All these experiences which left me mortified have eventually built my confidence and have made me discover myself. When I was twelve I had run away from fear of the old lady and ever since I have been running away from myself and from the fear of my identity. I had blamed my hijab and had taken it off as an attempt to disguise myself and blend in. However, my internal conflict was never solved because I wasn’t able to recognize the root of the difference. The root of the insecurities which make me feel different arise from the direct association implied by the word Muslim to the word Terrorism. I was afraid to be categorized. I took off the hijab because I felt that by doing so I would not be judged or singled out.
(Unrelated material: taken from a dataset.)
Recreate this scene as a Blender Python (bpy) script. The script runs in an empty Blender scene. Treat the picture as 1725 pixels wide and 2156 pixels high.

However, by witnessing different people undergo similar prejudices I realized that hiding myself is not the solution. There are people out there that strive to change the prejudices which exist by proving them wrong. With this realization I have found the confidence within myself to know who I am and to be able to portray who I am. I can now acknowledge that I am a Muslim and not be afraid to be called a Terrorist. It’s not that people have stopped associating the two words but rather I have become open to such remarks. I have turned these remarks into my motivation to show my differences and utilize them to end the ignorance which exists around me. It is by fighting ignorance that I feel I am fighting prejudice.